Sunday 22 July 2012

The Pitch and the Pitfall

Hello again interwebs.

I speak to you now, after a long day of cleaning with roommates and DnD with buddies.  I meant to post something earlier this week and now my friends have been asking why nothing else has come through, so, seeing as how the couch is currently occupied and therefore unavailable for me to sleep on, I thought I should take this moment to level with you.


When it has come to my ideas for games in the past, I have tended to be tight lipped.  I am constantly worried that anyone I tell could imitate the project, and hastily finish it faster than I could, and thus beat me to the punch.  In software, this isn't an unreasonable fear.  The industry moves fast.  Often the first person to an idea will be able to get a better hold with their product during the short time during which they have a monopoly until a competitor gets a product released.  This is part of the reason that Facebook and the iPhone are so established today.

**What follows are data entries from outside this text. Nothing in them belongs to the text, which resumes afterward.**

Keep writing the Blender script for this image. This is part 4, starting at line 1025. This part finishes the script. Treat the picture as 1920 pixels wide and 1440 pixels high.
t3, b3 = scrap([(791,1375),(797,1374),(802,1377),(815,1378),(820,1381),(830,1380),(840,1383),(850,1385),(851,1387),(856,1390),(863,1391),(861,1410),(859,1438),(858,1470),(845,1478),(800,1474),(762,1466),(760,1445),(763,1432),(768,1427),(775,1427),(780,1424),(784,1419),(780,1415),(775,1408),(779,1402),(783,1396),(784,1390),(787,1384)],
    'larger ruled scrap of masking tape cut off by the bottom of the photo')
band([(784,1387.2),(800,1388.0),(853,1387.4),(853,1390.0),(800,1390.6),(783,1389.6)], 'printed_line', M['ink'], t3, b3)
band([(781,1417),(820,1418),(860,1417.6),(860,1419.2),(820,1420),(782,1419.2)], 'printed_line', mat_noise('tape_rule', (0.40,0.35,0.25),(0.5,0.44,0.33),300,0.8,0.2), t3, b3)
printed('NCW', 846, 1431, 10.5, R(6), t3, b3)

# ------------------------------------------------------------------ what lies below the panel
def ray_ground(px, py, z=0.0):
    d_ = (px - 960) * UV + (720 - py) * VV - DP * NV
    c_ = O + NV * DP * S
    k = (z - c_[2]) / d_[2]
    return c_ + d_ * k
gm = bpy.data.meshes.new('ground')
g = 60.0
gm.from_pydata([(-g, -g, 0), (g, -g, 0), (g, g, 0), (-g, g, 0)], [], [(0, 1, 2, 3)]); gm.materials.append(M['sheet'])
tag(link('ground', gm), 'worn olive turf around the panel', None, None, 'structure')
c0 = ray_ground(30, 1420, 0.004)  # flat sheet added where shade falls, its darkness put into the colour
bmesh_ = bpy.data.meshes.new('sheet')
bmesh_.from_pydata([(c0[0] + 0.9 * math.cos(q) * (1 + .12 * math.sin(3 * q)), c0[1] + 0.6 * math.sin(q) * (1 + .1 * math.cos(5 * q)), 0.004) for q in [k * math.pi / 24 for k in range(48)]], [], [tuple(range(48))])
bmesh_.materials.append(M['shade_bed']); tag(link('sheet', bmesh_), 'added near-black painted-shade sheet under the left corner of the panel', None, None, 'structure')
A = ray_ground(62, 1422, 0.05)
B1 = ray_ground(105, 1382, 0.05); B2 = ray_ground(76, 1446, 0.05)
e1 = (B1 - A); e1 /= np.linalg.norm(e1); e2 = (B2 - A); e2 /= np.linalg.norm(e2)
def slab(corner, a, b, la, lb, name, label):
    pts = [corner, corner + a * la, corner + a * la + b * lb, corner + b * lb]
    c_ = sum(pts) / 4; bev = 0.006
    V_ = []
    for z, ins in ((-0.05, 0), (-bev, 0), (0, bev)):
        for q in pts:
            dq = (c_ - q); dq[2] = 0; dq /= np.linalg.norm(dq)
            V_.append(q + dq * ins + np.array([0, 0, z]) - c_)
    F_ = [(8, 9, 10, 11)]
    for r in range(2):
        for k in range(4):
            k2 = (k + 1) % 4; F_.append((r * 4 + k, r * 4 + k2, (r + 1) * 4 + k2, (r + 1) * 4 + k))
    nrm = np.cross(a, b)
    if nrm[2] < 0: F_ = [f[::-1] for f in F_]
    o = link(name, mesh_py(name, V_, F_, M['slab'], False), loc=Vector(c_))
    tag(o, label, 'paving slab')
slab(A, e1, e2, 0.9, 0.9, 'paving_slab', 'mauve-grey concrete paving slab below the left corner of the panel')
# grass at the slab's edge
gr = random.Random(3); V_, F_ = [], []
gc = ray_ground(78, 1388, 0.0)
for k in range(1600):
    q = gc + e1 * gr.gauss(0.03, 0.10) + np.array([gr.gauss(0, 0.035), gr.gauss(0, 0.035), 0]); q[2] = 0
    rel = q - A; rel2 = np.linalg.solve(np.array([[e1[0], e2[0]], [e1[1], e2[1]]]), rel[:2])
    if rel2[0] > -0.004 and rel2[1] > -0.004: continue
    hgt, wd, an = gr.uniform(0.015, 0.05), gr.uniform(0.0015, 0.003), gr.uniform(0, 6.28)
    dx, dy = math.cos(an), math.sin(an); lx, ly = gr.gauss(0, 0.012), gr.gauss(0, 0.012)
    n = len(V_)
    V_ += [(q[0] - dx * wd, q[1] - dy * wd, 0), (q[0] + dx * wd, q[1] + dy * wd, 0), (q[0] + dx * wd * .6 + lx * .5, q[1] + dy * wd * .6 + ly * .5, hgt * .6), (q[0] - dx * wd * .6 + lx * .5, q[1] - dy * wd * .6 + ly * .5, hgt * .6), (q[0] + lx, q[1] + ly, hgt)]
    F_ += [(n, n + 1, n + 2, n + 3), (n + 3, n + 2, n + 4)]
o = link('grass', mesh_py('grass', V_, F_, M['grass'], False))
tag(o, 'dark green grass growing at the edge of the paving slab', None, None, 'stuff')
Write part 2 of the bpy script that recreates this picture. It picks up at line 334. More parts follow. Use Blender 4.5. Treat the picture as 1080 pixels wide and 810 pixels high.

So naturally, this fear has been in the back of my mind regarding this blog.  I'm not so much that worried a triple A studio will run with the project (it would be WAY too risky), but more that a fellow wannabe like myself who was more motivated, more skilled, and have more time, and thus a better chance of realeasing the game.  Long story short, I really don't want to have my game cloned before I can even get a demo out the door.


This leads to my current dilemma.  I want the blog, and I want the game, but how much of the game am I comfortable sharing with the entirety of the internet.  Do I share only the underlying programming and creation process?  Or do I show the game I am trying to build on top of it and explain why I am building the systems I am?   At first I was going to try to go the former route, but after talking it over with a couple friends, a few things became clear to me.


Firstly, the internet is REALLY big.  My grandpa had a trick for when he was going into a coal mine and feared its collapse, since it could happen at any time.  He simply reminded himself that he wasn't important enough for the mine to pick that moment to come crashing down.  Likewise, my humble blog is unlikely to get the kind of attention that would be necessary for even one person with sufficient malice to pirate the entire project.  And my ideas, as much as I love them, are not solid gold.  There's no reason to think I have anything really worth stealing.  I'm just not that important.


Secondly, a lot of designers are as attached to their own ideas as I am to mine.  They have their own dream projects and aren't likely to drop them so they can steal mine instead.  The passion just isn't there.


Thirdly, I can't really claim to have invented any of these mechanics.  Other people have played the same flash games and strategy games that I have, and may have just as easily found the same inspiration as I did.  Anyone still could.  So treating them like I somehow own them doesn't really hold up.


Lastly, constantly trying to hide what I was creating would make my writing dishonest and really difficult.  It's hard enough to describe things to someone who's never seen the game (which is everyone at the moment), but trying to describe making it without telling them what it was, that's just a headache.  I want this to be fun.


So I've decided to take a leap of faith and take the second option.  Here goes:


Stratagem (actual name pending) is intended as a medieval strategy game (which there are already plenty of) in which players will control a small squad of soldiers by submitting their orders concurrently, as in Diplomacy, then watching as the computer resolves the orders one by one.  To be successful, a player will have to predict their opponents actions, and plan their own accordingly.


 And that's the gist of it.  I guess that wasn't so hard.  I could go into greater detail, but it doesn't make much sense in this context.  For now, I think it's best to just give out the details as needed, for brevity's sake.


That's all for now.  I should have another post up pretty soon to talk about what I've been doing the last week, but I wanted to handle this separately.


And to you indie designers out there, this probably goes without saying, but please, don't burn me on this.  I'm going out on limb here.


Anyhoo, the couch is finally free , and I'm dying to go to sleep.  Night!